Im 4. Jahrhundert wurde sie im Sinai verfaßt. Haben die Briten sie unrechtmäßig erworben?

London. Großbritannien muß möglicherweise die älteste Bibel der Welt an die Mönche eines ägyptischen Klosters im Sinaigebirge zurückgeben. Wie die Zeitung "The Times" am Dienstag berichtete, droht der British Library in London der Verlust des sogenannten Codex Sinaiticus, eine in griechischer Sprache verfaßte Bibelabschrift aus dem 4. Jahrhundert. Ihre ursprünglichen Besitzer, die Mönche des griechisch-orthodoxen St.-Katharinen-Klosters im Sinai, hatten stets erklärt, die kostbaren Ziegenhautseiten nicht freiwillig abgegeben zu haben.

Die British Library hatte noch vor kurzem eine Rückgabe des Codex ausgeschlossen. Doch nun wurde die Bibliothek von einer Beratungskommission der Regierung für Fälle von Plünderungen dazu aufgefordert, ein anderes umstrittenes Stück ihrer Sammlung zurückzuerstatten. Es handelt sich um ein Manuskript aus dem 12. Jahrhundert, das während des Zweiten Weltkriegs als Kriegsbeute aus einer Kathedrale bei Neapel geraubt worden sei. Die British Library fürchtet nun, daß die Kommission im Falle des Codex Sinaiticus zu einem ähnlichen Urteil kommen könnte.

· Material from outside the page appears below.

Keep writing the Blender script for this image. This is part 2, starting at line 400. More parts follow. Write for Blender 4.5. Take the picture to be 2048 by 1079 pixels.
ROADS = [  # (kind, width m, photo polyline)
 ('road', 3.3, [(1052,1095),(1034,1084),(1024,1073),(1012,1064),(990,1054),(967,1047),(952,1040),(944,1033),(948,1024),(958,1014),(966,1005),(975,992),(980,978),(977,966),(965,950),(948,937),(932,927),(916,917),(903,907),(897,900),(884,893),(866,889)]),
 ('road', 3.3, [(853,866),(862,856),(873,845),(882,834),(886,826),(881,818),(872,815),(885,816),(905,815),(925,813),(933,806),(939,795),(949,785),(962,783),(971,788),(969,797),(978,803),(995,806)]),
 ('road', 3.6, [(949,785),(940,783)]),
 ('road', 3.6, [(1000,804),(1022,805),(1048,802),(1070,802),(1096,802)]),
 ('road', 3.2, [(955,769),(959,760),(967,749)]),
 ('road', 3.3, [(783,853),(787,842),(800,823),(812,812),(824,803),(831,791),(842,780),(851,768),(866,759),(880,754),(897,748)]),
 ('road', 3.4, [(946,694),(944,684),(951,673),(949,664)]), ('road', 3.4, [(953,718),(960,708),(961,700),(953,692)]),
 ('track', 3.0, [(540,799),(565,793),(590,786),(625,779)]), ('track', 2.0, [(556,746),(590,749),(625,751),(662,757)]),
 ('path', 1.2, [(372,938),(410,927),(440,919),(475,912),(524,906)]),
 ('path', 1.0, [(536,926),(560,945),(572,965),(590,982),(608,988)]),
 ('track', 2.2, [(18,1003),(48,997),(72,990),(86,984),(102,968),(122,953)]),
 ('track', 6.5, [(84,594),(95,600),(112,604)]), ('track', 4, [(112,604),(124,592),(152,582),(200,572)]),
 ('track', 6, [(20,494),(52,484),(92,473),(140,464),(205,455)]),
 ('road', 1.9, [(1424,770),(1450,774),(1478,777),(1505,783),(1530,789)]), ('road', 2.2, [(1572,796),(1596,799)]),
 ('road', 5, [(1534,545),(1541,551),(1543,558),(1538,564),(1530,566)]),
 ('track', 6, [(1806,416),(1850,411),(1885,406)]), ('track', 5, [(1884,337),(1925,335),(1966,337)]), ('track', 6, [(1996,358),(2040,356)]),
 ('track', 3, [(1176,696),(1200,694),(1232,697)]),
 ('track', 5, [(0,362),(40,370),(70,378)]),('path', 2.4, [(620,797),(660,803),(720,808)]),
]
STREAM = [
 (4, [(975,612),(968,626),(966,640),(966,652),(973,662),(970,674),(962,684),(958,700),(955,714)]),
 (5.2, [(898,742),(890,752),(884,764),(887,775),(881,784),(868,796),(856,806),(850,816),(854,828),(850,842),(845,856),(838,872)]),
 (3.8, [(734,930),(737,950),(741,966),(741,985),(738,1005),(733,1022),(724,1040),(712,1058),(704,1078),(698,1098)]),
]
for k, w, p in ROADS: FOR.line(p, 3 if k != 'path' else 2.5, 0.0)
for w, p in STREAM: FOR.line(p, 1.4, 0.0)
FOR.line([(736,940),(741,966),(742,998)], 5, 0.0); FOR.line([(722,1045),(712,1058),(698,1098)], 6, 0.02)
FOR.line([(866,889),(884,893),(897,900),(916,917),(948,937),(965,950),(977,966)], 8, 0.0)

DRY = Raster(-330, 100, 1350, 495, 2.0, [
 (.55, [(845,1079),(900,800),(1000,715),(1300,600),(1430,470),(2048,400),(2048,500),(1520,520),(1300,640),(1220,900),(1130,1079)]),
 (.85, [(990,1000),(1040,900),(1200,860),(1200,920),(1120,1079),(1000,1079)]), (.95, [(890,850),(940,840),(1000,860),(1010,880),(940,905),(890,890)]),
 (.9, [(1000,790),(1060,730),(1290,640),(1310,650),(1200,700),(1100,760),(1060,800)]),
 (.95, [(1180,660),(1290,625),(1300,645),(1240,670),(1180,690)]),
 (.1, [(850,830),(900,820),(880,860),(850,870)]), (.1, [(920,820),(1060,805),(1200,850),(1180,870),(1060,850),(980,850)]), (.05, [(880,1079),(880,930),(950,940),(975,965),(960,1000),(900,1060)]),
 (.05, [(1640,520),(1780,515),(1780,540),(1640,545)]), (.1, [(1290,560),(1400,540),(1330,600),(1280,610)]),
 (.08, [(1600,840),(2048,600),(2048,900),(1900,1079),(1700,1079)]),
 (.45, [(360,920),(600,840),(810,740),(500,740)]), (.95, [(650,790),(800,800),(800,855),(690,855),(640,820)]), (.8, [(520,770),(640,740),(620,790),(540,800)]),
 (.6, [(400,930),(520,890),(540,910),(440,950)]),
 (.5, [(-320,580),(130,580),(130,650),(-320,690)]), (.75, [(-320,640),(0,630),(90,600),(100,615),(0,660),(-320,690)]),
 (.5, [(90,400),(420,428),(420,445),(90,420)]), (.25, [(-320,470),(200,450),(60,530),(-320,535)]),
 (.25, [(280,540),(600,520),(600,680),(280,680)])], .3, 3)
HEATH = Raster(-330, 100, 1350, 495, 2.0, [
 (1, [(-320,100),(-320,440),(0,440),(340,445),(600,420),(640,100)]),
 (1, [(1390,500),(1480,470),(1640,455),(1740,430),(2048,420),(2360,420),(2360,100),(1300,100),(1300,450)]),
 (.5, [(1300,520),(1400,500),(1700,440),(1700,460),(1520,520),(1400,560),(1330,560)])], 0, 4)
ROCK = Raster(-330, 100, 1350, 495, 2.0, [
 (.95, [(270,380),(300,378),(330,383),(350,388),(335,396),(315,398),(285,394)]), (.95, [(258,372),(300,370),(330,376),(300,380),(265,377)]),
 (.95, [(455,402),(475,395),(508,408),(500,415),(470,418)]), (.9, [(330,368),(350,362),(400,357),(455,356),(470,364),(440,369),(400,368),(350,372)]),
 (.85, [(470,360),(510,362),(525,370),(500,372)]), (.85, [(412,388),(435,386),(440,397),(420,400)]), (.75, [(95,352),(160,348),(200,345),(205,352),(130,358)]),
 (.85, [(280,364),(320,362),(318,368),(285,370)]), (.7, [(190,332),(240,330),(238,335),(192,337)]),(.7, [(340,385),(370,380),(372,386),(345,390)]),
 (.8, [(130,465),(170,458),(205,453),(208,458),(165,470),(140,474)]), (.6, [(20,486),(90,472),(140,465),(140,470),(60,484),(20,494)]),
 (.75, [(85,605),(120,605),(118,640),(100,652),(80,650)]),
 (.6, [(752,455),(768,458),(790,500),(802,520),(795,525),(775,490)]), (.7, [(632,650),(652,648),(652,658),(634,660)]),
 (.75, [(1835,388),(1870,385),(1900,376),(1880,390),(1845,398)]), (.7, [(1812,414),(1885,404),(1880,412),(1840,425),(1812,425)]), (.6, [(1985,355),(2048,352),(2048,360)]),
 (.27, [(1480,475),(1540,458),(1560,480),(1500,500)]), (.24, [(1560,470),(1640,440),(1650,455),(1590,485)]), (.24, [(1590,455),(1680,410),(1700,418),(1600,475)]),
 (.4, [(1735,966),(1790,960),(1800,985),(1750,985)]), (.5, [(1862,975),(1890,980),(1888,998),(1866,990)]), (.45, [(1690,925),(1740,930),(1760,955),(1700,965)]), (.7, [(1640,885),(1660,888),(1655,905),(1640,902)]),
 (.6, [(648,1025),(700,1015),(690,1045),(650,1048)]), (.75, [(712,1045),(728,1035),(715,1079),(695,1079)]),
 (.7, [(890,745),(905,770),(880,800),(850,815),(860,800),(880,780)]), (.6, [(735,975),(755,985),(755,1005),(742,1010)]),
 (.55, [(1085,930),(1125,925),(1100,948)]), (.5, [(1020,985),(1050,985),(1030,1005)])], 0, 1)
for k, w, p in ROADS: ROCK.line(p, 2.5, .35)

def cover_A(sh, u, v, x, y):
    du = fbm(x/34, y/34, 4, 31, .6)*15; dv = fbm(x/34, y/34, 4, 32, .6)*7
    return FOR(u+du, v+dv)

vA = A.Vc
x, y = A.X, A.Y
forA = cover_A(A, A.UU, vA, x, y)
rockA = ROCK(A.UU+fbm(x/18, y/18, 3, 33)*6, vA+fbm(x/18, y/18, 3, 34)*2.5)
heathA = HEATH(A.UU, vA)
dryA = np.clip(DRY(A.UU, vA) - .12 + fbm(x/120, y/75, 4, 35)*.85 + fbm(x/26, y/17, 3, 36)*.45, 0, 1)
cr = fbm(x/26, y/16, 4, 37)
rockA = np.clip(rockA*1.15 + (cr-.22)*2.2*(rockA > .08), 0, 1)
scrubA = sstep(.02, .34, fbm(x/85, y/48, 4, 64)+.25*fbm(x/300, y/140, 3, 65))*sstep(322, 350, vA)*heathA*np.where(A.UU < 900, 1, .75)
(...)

Der Leipziger Theologieprofessor Konstantin von Tischendorf hatte die Bibelabschrift 1844 im St.-Katharinen-Kloster entdeckt. Er überredete die Mönche, ihm zunächst einen Teil der Seiten und später schließlich auch den Rest des Codex auszuhändigen. In einem Brief an das Kloster aus dem Jahre 1859 versprach Tischendorf, den Codex zurückzuerstatten. In einem aus dem Jahr 1869 stammenden Brief überließ jedoch der Abt des Klosters den Codex dem russischen Zaren Alexander II. im Austausch für eine Geldspende und Geschenke an das Kloster. 1933 schließlich erstand Großbritannien den größten Teil der Fragmente von der Sowjetunion, die sich seitdem in London befinden.

Die Mönche des Klosters seien der Meinung, Tischendorf habe sich die Fragmente damals unrechtmäßig angeeignet, betonte der derzeitige Erzbischof Damianos in London. Daß die Rechtmäßigkeit von Tischendorfs Handeln umstritten sei, bestätigte auch Ekkehard Henschke von der Leipziger Universitätsbibliothek, die 43 Seiten des Codex in ihrem Besitz hat. "Der Erwerb der Fragmente ist ähnlich kritisch wie der der Nofretete", sagte Henschke zu den Worten des Erzbischofs.